C’est dire que, malgré la prémisse de cet article, la démarche de Madden présente une dimension littéraire. Mais l’essentiel se trouve ailleurs : pareillement à 99 exercices de style, son Ex-libris propose une expérience de lecture aussi ludique que pénétrante, qui rend captif le lecteur – comme est captif le locataire de la chambre – et qui le laisse songeur longtemps après qu’il a refermé l’album. À aucun moment la redite ne se fait sentir, puisqu’au-delà des rebondissements, le processus nous entraîne sans cesse plus en profondeur dans l’exploration du mode narratif. Une méta-BD tout à fait recommandée pour qui entretient encore des préjugés envers la bande dessinée, pour qui en a lu au point de se sentir blasé ou pour qui aime les dérapages contrôlés.
* Vouloir s’évader par la lecture mais se voir piégé par les livres.
Albums lus pour cet article :
Matt Madden, Ex-libris, trad. de l’anglais par Fanny Soubiran, L’Association, Paris, 2023, 105 p.
Matt Madden, 99 exercices de style, trad. de l’anglais par Charlotte Miquel, L’Association, Paris, 2006, 208 p.
Dans le même registre :
Paul Karasik et David Mazzucchelli, Cité de verre, d’après Paul Auster, « Actes Sud BD », Actes Sud, Arles, 2022 [1995], 144 p.
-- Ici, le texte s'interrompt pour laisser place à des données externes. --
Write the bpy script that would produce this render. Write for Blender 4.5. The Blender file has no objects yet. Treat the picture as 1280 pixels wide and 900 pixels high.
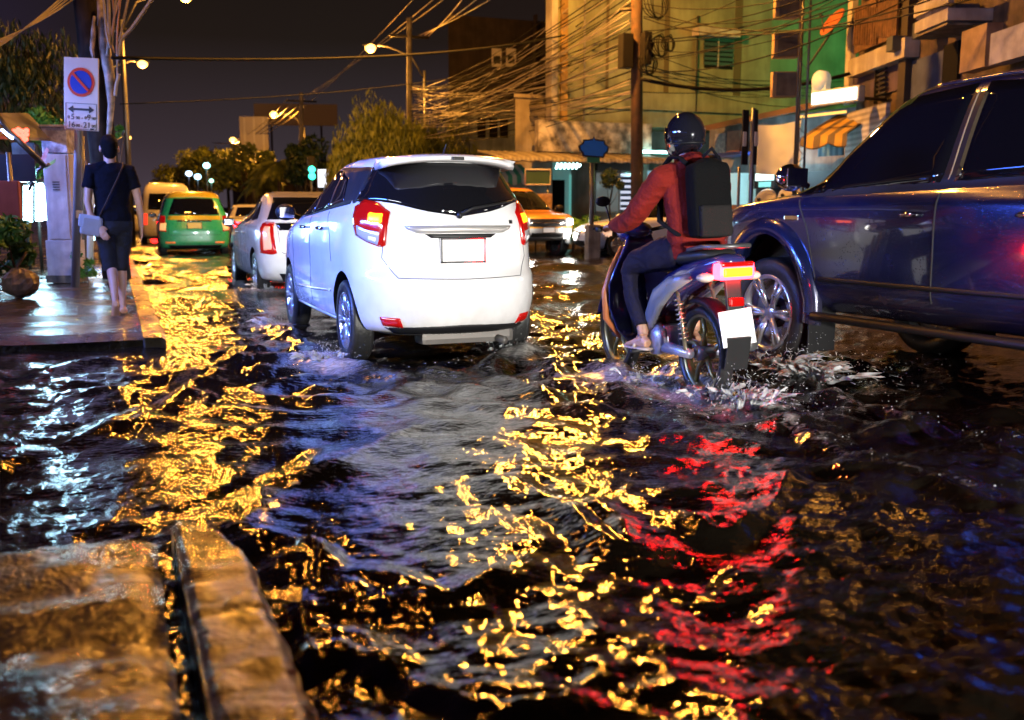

Jean-Paul Eid, Le fond du trou. Une aventure de Jérôme Bigras, La Pastèque, Montréal, 2023 [2011],46 p. (à paraître à l’automne 2023).
Alexandre Clérisse, Feuilles volantes, Dargaud, Paris, 2022, 142 p.
L’œuvre entière de Marc-Antoine Mathieu.
1. George Herriman, Krazy Kat, Les Rêveurs, Montreuil, 2012 (série en cours).
2. Jack Davis, Tales from the Crypt, Albin Michel, Paris, 1999-2000 (série).
3. Lire à ce sujet : Thierry Groensteen, M. Töpffer invente la bande dessinée, Les Impressions Nouvelles, Bruxelles, 2014, 315 p.
4. Raymond Queneau, Exercices de style, Gallimard, Paris, 1982, 160 p.